## Objective
Print, exactly as they stand, the lines from the start of the listing to the line containing "return Vector((0, 0, CAMZ))", inclusive.

· · · · ·

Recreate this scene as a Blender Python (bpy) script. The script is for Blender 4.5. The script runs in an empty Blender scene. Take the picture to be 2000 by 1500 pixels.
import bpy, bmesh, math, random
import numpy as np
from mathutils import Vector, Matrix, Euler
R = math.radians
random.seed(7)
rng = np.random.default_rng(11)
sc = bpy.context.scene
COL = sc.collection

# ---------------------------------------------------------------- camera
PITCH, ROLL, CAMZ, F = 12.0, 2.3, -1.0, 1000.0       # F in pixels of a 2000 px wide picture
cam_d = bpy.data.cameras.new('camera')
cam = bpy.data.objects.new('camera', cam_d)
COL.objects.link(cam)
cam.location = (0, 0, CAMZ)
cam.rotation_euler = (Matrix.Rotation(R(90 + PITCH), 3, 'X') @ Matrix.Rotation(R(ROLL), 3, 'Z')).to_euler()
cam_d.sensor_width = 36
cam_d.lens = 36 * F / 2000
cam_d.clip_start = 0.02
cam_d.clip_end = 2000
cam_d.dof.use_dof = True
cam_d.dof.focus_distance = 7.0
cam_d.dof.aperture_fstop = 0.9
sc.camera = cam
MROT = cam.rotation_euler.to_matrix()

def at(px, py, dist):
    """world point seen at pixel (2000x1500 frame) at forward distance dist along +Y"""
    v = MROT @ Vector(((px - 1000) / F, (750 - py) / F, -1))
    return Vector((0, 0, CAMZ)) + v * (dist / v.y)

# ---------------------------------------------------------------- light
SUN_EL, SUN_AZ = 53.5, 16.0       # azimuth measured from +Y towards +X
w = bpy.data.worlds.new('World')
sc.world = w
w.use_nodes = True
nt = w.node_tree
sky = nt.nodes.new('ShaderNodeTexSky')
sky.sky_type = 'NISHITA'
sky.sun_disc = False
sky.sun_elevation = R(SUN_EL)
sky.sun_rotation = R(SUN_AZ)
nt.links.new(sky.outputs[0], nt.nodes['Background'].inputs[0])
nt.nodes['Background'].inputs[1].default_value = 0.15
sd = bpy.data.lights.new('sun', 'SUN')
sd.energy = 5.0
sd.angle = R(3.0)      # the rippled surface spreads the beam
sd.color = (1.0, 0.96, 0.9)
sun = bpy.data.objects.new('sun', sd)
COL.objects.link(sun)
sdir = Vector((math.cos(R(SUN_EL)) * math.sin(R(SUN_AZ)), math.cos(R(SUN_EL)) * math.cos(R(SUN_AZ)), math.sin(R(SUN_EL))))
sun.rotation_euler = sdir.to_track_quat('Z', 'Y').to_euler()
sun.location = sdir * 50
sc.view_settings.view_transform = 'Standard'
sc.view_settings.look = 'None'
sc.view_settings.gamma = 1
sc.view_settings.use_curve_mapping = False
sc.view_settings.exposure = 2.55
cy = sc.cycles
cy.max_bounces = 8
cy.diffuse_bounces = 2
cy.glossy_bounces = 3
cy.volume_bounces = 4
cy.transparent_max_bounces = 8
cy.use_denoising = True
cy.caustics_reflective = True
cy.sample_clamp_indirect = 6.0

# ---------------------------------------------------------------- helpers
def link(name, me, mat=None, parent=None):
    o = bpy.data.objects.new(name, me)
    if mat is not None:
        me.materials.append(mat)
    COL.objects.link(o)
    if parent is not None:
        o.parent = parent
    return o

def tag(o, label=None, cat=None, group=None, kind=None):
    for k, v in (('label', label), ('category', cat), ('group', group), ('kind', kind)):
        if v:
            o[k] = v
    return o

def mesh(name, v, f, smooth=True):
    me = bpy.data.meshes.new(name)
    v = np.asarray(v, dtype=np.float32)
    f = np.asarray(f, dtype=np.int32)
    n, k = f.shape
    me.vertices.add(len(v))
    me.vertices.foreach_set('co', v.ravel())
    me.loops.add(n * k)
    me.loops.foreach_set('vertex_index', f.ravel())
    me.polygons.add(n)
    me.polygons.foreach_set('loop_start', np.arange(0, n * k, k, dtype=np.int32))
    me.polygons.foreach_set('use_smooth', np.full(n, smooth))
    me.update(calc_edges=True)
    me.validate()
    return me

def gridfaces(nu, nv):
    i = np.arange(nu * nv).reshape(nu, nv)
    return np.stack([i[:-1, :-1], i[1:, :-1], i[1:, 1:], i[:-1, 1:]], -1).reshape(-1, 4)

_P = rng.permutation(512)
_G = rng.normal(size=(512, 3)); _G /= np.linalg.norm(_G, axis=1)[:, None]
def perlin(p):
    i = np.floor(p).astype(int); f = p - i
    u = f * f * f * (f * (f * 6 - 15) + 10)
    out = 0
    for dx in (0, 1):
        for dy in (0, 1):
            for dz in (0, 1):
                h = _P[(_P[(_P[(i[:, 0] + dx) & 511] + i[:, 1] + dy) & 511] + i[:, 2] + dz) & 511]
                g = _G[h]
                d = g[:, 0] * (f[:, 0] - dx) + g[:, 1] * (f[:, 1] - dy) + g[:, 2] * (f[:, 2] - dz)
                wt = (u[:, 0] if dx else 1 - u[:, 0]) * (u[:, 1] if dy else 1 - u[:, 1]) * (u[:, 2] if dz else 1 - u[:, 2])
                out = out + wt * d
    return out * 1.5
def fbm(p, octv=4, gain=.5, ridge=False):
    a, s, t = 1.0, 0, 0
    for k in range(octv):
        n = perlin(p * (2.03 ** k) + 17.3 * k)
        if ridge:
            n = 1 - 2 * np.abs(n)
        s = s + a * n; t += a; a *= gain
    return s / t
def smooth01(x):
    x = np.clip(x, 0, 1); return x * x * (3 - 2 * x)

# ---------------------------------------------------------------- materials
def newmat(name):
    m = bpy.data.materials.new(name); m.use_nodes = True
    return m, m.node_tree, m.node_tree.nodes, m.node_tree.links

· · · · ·

## Answer to the problem
Recreate this scene as a Blender Python (bpy) script. The script is for Blender 4.5. The script runs in an empty Blender scene. Take the picture to be 2000 by 1500 pixels.
import bpy, bmesh, math, random
import numpy as np
from mathutils import Vector, Matrix, Euler
R = math.radians
random.seed(7)
rng = np.random.default_rng(11)
sc = bpy.context.scene
COL = sc.collection

# ---------------------------------------------------------------- camera
PITCH, ROLL, CAMZ, F = 12.0, 2.3, -1.0, 1000.0       # F in pixels of a 2000 px wide picture
cam_d = bpy.data.cameras.new('camera')
cam = bpy.data.objects.new('camera', cam_d)
COL.objects.link(cam)
cam.location = (0, 0, CAMZ)
cam.rotation_euler = (Matrix.Rotation(R(90 + PITCH), 3, 'X') @ Matrix.Rotation(R(ROLL), 3, 'Z')).to_euler()
cam_d.sensor_width = 36
cam_d.lens = 36 * F / 2000
cam_d.clip_start = 0.02
cam_d.clip_end = 2000
cam_d.dof.use_dof = True
cam_d.dof.focus_distance = 7.0
cam_d.dof.aperture_fstop = 0.9
sc.camera = cam
MROT = cam.rotation_euler.to_matrix()

def at(px, py, dist):
    """world point seen at pixel (2000x1500 frame) at forward distance dist along +Y"""
    v = MROT @ Vector(((px - 1000) / F, (750 - py) / F, -1))
    return Vector((0, 0, CAMZ)) + v * (dist / v.y)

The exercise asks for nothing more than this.